Jules Perret

I am a PhD researcher and research engineer in gravitational-wave astrophysics at the Astroparticle and Cosmology Laboratory (APC, CNRS). My work revolves around one central problem: how do we extract reliable astrophysical information from gravitational-wave signals, efficiently enough to keep pace with current and future detectors?

My current work is focused on LISA, the ESA-NASA space interferometer scheduled for launch in the early 2030s. LISA will observe massive binary black holes across cosmic history, but its data analysis pipeline is a genuine computational challenge. I work on parameter estimation for these systems, both on the sampling side and, increasingly, on building fast, differentiable likelihoods that run efficiently on CPU and GPU using JAX.

Research

My work sits at the intersection of Bayesian statistics, scientific computing, and gravitational-wave physics. The central bottleneck in gravitational-wave parameter estimation is the likelihood: evaluating it is expensive, and you need it millions of times. My current focus is on developing fast likelihood implementations for massive binary black holes in the LISA band, written in JAX to exploit autodifferentiation and run seamlessly on CPU and GPU.

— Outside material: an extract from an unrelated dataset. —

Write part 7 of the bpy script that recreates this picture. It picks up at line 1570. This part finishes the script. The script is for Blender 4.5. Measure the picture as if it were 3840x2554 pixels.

On the inference side, I design and implement sampling algorithms (HMC variants and parallel tempering schemes) that can handle the multimodal, high-dimensional posteriors LISA will produce. During my PhD, I also worked on neural network-based approaches to accelerate sampling for ground-based detector sources.

Projects

Project Description Stack
JaxMBHB (current) Fast time-domain LISA likelihood for massive binary black holes JAX, XLA, TDI
PT-HMC Parallel tempering HMC for multimodal posteriors on LISA sources JAX, GPU
DeepHMC (PhD) Neural metric learning to accelerate HMC for GW parameter estimation PyTorch, CUDA
GW Event Visualizer Interactive GWOSC catalog dashboard, auto-updated via CI Python, GitHub Actions
Bayesian Inference Guide Interactive intro to Bayesian methods and sampling algorithms MCMC, HMC, Nested Sampling

Beyond the Lab

I am a member of the Société Astronomique de Bourgogne, where I contribute to public outreach and astronomy education. Explaining orbital mechanics to a curious twelve-year-old is a surprisingly good test of whether you actually understand it.

Outside physics, I build things: drones, UAVs, whatever requires soldering and patience. It is a useful counterweight to work that lives entirely in abstract probability spaces.